A leading factor in the quality of your water pressure is your pipe diameters. Many houses that were built 40 or more years ago were fitted with plumbing that reflected the times – pipes with ½-inch diameters were satisfactory to take care of the few appliances in the home. But as time passed, the norm for households was to have more appliances and more taps, and the ½-inch diameter pipes no longer cut it, slowing down the flow of water throughout the house.

Shutoff Valves

If either your main shutoff valve or meter valve is even slightly turned closed, it can affect water pressure throughout the house. These are water’s first point of entry into your house, and either is even slightly closed it can cause a throttling of water throughout your pipes and appliances.

Obstructed Aerator

Whereas a partly closed shutoff valve is a “point of entry” issue, an obstructed aerator is a “point of exit” problem. Your water pressure can be fine otherwise, but if something is blocking the faucet’s aerator, it can obstruct the regular flow of your water. You can usually tell when it’s an aerator issue because the low water pressure is localized in a single tap or appliance. 

Leaks or Clogs

A leak and a clog may seem like opposite problems, but they share the same outcome: poor water pressure. Leaks can be caused by corroded or fractured old pipes, whereas clogs are often the result of years of build-up.
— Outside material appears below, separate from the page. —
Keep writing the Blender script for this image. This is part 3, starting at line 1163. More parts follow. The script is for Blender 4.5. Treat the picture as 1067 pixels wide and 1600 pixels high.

Solving Poor Water Pressure

If the problem is old ½-inch diameter pipes, it’s time to call a plumber for an upgrade. Current plumbing code states that all pipes should be at least ¾-inch diameter, although you might consider replacing your pipes with 1-inch, for the added oomph.

If the problem is your shutoff valves or aerator, simply check them yourself, adjusting and cleaning as need be. Here’s a handy video on finding the main shutoff valve.

Finally, if you’re facing a leaky pipe or a clog, you should go with a plumber. Over the counter drain, cleaners can be worse for your pipes than doing nothing – in the event of a clog, it’s best to just hire a plumber for rooting or drain snake.

Don’t start your day with another weak shower, and stop spending precious time waiting for your slow taps to finish a task – get to the bottom of what’s causing the problem, and do whatever you can to make it right.